> _Dataset records_
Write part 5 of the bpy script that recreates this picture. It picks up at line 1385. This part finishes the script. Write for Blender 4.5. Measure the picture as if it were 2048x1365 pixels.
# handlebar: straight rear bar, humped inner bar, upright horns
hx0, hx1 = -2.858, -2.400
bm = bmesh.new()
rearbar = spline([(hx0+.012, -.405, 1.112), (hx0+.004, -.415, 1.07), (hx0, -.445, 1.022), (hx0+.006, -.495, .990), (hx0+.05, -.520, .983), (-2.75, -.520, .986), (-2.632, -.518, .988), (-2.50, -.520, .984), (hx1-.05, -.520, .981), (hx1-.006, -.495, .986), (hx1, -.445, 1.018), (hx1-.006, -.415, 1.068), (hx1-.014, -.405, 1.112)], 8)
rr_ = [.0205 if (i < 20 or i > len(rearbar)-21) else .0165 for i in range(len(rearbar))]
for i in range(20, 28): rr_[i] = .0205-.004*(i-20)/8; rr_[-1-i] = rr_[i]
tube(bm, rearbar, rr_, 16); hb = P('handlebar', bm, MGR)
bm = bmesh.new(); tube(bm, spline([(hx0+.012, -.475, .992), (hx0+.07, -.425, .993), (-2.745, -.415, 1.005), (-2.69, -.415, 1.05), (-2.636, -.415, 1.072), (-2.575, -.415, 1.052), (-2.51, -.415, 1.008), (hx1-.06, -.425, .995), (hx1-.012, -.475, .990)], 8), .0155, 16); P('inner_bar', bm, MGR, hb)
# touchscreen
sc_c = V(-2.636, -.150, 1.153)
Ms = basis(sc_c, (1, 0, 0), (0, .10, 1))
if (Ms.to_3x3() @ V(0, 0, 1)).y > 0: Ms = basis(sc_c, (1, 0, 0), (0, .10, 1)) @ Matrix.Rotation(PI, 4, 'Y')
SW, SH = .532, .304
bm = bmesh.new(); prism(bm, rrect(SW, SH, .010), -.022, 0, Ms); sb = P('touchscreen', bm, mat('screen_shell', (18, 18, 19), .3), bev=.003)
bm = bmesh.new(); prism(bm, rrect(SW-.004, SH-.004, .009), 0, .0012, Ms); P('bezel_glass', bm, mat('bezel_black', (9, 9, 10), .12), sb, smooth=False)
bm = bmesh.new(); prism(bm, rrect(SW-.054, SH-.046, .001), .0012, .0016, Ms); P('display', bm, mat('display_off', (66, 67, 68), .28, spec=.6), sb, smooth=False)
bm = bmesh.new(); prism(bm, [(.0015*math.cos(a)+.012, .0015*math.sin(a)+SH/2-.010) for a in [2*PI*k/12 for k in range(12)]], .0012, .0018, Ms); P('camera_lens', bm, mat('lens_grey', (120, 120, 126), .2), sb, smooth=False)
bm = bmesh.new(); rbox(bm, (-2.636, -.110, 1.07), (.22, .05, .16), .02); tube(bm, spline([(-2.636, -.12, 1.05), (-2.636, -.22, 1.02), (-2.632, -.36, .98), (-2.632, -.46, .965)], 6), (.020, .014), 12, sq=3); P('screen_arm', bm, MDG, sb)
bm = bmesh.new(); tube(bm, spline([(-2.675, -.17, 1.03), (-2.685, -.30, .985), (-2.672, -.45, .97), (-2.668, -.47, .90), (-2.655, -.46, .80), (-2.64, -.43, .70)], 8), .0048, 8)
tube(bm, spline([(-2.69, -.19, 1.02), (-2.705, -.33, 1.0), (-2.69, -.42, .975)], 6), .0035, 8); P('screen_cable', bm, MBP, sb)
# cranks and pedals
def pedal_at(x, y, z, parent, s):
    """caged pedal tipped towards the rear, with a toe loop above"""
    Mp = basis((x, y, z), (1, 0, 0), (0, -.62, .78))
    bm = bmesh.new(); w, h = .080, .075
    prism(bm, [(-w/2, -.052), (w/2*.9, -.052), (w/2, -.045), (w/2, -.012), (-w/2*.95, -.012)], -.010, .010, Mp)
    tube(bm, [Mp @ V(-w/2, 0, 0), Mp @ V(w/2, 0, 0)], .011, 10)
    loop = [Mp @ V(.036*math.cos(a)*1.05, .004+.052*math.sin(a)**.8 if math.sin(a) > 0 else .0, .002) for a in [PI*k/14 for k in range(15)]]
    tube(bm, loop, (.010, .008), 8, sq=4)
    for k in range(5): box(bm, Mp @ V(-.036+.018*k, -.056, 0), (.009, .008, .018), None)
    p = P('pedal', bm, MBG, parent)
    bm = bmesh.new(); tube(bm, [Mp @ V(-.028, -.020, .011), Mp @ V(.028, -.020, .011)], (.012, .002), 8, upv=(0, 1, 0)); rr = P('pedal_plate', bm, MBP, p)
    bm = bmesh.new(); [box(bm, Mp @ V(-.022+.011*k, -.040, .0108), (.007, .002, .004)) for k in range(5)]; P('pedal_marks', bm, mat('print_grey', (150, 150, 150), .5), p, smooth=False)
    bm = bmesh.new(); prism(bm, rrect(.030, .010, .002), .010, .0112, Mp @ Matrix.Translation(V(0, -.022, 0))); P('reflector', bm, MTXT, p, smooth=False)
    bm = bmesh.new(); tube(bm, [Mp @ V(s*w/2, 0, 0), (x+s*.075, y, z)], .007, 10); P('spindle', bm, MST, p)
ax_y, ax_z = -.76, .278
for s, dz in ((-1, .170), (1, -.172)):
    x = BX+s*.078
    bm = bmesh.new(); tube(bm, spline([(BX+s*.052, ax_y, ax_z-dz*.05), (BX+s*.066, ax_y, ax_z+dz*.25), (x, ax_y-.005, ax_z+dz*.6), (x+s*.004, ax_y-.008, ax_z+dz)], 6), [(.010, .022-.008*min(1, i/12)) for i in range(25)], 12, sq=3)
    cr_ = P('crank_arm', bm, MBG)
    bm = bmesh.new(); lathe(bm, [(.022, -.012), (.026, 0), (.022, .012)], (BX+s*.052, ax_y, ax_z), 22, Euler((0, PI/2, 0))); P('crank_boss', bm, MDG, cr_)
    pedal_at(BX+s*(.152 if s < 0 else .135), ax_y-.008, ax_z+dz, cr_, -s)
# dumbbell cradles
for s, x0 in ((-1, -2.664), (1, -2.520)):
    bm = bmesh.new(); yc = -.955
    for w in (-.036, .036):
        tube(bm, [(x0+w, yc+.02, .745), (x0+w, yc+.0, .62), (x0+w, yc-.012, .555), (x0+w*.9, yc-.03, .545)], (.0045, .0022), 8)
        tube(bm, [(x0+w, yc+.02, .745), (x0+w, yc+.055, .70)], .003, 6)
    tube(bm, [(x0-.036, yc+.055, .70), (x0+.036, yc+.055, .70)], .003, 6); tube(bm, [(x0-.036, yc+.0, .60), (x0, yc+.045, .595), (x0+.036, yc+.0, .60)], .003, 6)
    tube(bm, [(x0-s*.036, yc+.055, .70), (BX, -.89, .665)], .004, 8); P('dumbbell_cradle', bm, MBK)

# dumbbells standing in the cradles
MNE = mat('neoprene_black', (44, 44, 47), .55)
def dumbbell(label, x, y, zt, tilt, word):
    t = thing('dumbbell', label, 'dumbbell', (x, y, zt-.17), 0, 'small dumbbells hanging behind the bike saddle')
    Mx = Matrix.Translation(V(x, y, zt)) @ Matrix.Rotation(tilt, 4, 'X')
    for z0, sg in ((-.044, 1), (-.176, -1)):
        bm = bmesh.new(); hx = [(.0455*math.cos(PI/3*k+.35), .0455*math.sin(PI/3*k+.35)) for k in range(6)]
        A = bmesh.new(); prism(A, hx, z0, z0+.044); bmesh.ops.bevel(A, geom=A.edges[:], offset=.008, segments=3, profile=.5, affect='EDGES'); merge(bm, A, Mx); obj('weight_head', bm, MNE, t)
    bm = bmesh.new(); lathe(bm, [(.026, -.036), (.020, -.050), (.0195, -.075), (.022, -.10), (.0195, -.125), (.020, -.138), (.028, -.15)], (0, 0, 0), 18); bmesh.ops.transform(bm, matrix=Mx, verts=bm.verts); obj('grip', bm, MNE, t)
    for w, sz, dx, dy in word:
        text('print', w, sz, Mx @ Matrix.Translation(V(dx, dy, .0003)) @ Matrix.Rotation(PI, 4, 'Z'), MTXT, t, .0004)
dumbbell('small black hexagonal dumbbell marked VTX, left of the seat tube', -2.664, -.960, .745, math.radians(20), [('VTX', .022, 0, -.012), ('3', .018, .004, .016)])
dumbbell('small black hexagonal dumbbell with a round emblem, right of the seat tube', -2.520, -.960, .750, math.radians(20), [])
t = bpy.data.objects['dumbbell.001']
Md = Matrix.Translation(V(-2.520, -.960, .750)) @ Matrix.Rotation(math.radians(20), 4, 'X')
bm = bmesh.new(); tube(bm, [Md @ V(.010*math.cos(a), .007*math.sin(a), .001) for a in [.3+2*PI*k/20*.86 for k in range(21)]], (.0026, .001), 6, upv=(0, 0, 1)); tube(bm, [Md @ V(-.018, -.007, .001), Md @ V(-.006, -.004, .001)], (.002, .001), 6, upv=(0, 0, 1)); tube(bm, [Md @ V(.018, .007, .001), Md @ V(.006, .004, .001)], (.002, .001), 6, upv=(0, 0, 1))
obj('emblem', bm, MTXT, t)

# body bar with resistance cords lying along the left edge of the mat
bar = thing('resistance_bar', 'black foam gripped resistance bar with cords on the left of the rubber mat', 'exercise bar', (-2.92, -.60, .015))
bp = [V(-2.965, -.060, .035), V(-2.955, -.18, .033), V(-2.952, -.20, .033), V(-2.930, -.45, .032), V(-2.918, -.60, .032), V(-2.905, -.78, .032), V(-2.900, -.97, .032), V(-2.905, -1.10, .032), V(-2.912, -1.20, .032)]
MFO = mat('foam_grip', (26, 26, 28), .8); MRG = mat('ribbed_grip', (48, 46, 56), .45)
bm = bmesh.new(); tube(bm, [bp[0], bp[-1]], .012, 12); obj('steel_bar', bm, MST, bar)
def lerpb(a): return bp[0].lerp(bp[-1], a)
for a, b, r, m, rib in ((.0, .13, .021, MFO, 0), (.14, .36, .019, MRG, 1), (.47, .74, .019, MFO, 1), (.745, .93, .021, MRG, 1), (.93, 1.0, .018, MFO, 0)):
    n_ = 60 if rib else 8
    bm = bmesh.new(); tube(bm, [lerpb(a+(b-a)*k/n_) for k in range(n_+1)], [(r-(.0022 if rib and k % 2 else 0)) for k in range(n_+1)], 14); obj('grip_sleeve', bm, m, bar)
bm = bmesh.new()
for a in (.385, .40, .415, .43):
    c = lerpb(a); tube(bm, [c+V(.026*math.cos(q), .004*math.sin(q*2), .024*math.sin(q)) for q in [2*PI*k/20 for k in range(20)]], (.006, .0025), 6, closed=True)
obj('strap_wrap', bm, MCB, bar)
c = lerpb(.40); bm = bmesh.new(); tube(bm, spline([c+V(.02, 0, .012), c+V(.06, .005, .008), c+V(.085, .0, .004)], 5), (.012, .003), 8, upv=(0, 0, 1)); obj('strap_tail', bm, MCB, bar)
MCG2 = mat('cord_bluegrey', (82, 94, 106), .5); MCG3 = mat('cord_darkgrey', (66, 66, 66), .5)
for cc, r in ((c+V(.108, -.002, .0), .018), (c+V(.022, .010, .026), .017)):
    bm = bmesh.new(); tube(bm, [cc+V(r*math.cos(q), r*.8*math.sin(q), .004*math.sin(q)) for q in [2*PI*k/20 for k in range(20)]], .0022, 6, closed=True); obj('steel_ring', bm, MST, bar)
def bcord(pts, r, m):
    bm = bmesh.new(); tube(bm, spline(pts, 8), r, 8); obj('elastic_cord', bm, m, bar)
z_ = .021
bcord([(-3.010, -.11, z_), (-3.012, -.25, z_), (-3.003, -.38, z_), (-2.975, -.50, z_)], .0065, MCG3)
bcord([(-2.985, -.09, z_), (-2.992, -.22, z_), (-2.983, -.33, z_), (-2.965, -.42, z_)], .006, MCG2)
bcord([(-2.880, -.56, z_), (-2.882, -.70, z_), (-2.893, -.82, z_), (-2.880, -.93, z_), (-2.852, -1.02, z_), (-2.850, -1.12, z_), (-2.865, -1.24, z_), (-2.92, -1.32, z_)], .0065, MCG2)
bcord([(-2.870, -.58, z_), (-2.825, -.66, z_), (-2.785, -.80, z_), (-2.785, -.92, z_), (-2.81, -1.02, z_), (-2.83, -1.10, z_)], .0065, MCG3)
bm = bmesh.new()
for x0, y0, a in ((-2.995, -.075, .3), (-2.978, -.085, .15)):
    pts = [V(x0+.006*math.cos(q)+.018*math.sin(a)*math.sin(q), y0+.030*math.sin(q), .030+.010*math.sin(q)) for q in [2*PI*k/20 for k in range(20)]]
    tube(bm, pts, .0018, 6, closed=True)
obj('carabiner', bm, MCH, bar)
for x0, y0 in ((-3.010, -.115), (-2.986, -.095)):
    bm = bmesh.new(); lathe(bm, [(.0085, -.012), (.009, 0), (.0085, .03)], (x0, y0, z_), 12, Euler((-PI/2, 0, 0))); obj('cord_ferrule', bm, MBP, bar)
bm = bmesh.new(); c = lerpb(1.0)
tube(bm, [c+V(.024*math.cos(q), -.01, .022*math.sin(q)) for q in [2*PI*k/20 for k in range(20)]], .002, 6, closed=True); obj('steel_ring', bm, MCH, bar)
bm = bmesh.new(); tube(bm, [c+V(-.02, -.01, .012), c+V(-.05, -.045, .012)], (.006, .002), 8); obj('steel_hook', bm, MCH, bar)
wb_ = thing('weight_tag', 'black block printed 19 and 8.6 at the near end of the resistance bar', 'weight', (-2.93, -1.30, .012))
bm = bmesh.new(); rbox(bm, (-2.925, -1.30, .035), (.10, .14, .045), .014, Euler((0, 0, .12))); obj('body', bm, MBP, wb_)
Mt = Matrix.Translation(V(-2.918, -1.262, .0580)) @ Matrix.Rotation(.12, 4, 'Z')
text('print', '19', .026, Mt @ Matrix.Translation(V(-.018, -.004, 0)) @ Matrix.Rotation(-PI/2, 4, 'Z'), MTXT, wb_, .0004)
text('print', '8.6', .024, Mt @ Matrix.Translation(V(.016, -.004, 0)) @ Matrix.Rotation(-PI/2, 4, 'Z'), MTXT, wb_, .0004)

...

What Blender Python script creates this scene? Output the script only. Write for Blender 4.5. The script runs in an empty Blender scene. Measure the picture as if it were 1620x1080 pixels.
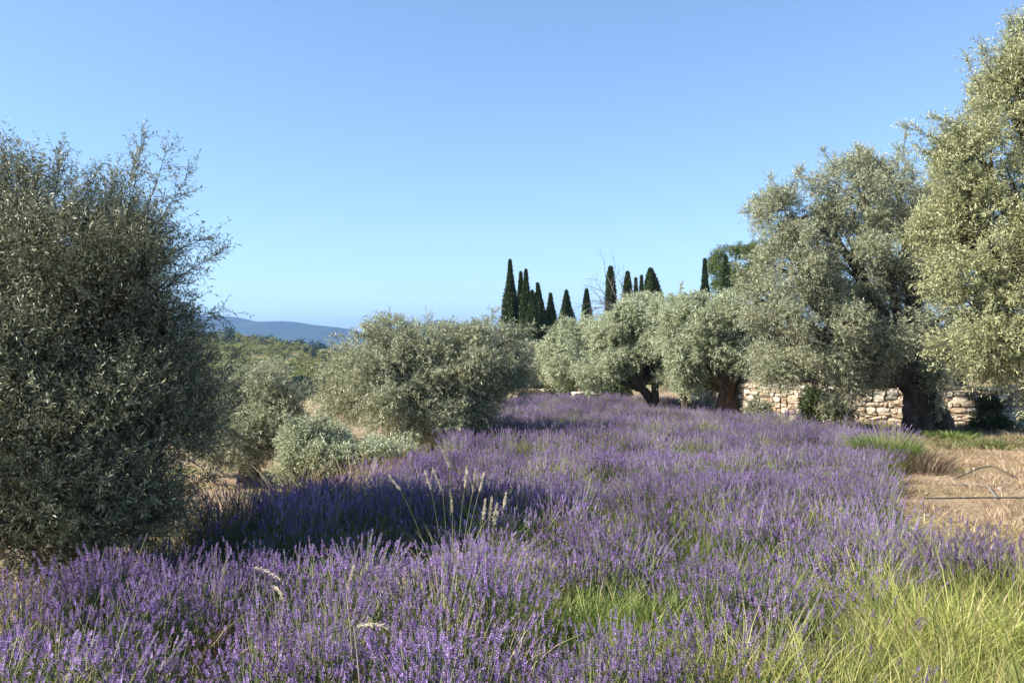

> _The request_
Copy each line of the preceding data that contains the string "Measure".

> _Written answer_
Write part 5 of the bpy script that recreates this picture. It picks up at line 1385. This part finishes the script. Write for Blender 4.5. Measure the picture as if it were 2048x1365 pixels.
What Blender Python script creates this scene? Output the script only. Write for Blender 4.5. The script runs in an empty Blender scene. Measure the picture as if it were 1620x1080 pixels.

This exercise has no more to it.